And then there are the emotional tears. Emotional tears contain an enkephalin, an endorphin, and a natural pain killer. All things that help calm and soothe the body. Anyone ever feel like a good cry makes them feel better? Science supports that ya know. Emotional tears communicate feelings and create feelings in others. Unfortunately, this isn't always a good thing. Because they stimulate feelings in others, they can be used to be manipulative.

And maybe this is why you don't cry. You've been accused of being manipulative with your tears. Or maybe you don't cry because you heard, "quit crying or I'll give you something to cry about" one too many times. Perhaps it was that "big girls don't cry" or "be a man - suck it up, don't cry." And so it became easier not to cry. And heaven help us when we did - it HURT!! So one more reason not to cry. Too much pain - from multiple sources.

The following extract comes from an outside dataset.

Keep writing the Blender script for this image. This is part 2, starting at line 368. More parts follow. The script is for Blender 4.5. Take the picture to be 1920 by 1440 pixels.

But you know what? Much like the eyes need tears to stay healthy, the heart needs tears to be cleansed and healed. The shortest verse in the Bible says, "Jesus wept." Tears must be important. But perhaps even more important is who we take them to.

Hebrews 5:7 "In the days of his flesh, Jesus offered up prayers and supplications, with loud cries and tears, to him who was able to save him from death, and he was heard because of his reverence." Jesus cried - can you imagine the garden before his crucifixion? I'm pretty sure there were tears there. But as he cried out to His Father - he was also able to say "not my will but yours be done."

It's ok to cry. But take it to the One who can heal. Take it to the One who will use the tears as a wash over the hurting, tender places of the heart. Let them flow and let God hold you through them.

In the desert - but not forgotten

One of my very favorite places in the world has, for many years, been the desert. I'm not sure why. For many people the desert is barren and dry with little beauty. For me, the barrenness is part of the beauty. When the landscape isn't crowded by grass and trees and buildings, you can see the specks of color and beauty much more clearly.

Perhaps the other reason I love the desert is Hosea 2:14, "But then I will win her back once again. I will lead her into the desert and speak tenderly to her there." The first time I went to the desert (physically) God was using it to begin to draw me to His heart. It would be many years later before I finally responded to His voice, but it was a start to begin to see beauty.

I am reminded of that during my desert times now. It may take awhile as I am still hard-headed and prideful, but He keeps me in the desert until my eyes refocus and I see the beauty in the lessons learned there. I don't always like it initially, but it is where He shows me His greatest love. It is here that He draws me to be alone with Him, to experience both rebuke and encouragement. It is in the desert times that His beauty comes into focus and He makes my life more beautiful as well.

There is a struggle, however, with the desert time. You see, the desert is home to many snakes, poisonous snakes. The spiritual desert is no different. The Serpent and his minions like to hang out here and try to bite and scare us away from the lessons of the desert. Some people never get away to this place of quiet contemplation and beauty because they allow the Serpent or his minions to scare them away. Yes, their rattles are a scary sound. But the rattles are a sound of their fear - knowing that the most beautiful lessons are found in the desert.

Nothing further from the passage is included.